Well, I finally got some rain and the pastures are responding nicely. The corn and beans jumped overnight and so did the weeds. I’ve decided to trailer the ewes and lambs down the road three miles to a farmette with 3.5 acres of grass that I have not grazed in two years. Moving ewes and lambs together is very risky because they need to be separated to transport them or the lambs could get trampled or get a broken leg. I could also walk them down the road since it’s only three miles. Time and weather will dictate what I do.
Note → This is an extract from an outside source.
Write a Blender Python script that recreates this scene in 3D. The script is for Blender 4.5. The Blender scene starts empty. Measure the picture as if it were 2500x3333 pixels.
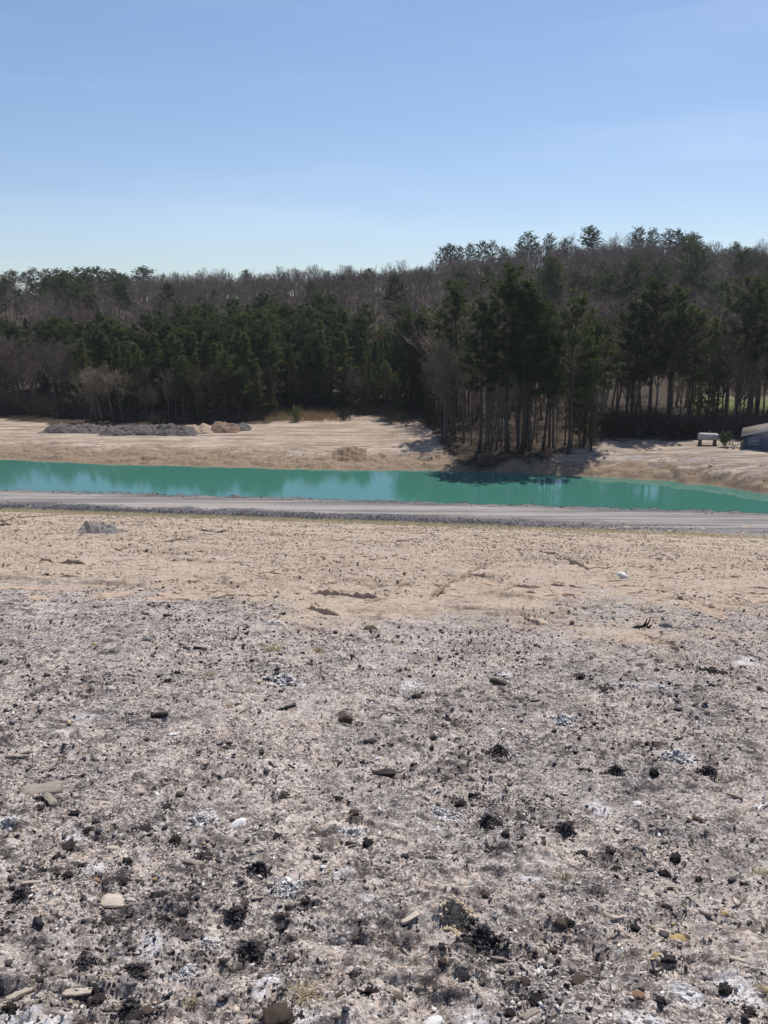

It is a lot faster just walking them down the road, though.
But I need time for my grass and annuals to grow here at my ranch, and the other farms that I made hay off of June 2 still have not fully grown back so I shouldn’t graze them yet. As I write this, I have the flock going through the permanent fescue field the second time in six weeks; June 2 started the first pass. I’m trying to “just” graze the top third of the plants and then move the flock, but it’s hard to leave that much grass behind. But it’s essential to leave that much residual in a drought so when the rains do come, the forage can “bounce” back. The 3.5-acre farm will probably get grazed down closer to the ground because I don’t plan on coming back to it this year and it has a thick thatch layer already from two years of resting.
It seems the drought did help out the wheat yield. I had a 50% increase in yield and almost everyone had a larger crop than they expected. The highest yield I’ve heard of was 134 bushels per acre east and south of Champaign. At least now I can measure water in my rain gauges and not dead bugs.